Zahava... At least that's good news. Now I have to wait to hear what the Shamai (adjuster) from the insurance company has to say about the front of the car [cringe].

Posted by: David | Sep 27, 2004 1:01:56 PM

I don't have the words. Extra hugs to Jordan.

I'm glad you didn't stop, tho. Or hit the wall.

Posted by: Tanya | Sep 27, 2004 5:01:52 PM

David, you could not have chosen any other way.

Your life and consideration for your family far outweighed the dog's life. Not to belittle it, because goodness knows dogs have a right to life as well. But things happen for a reason, I think.

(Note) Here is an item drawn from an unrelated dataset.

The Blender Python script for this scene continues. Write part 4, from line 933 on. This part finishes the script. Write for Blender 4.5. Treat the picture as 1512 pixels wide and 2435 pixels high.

I'm sure the poor thing did not suffer long at all. Your guilt and remorse are understandable. I'd have felt the same way- but still made the same choice you did.

*hugs*

Posted by: Lachlan | Sep 27, 2004 5:37:56 PM

David,

You did the right thing, mate. Absolve yourself.

Posted by: Jim | Sep 27, 2004 6:25:35 PM

I am a David person...I'm sorry for the dog it's no contest for me.

I have some nice recipes for cold dishes.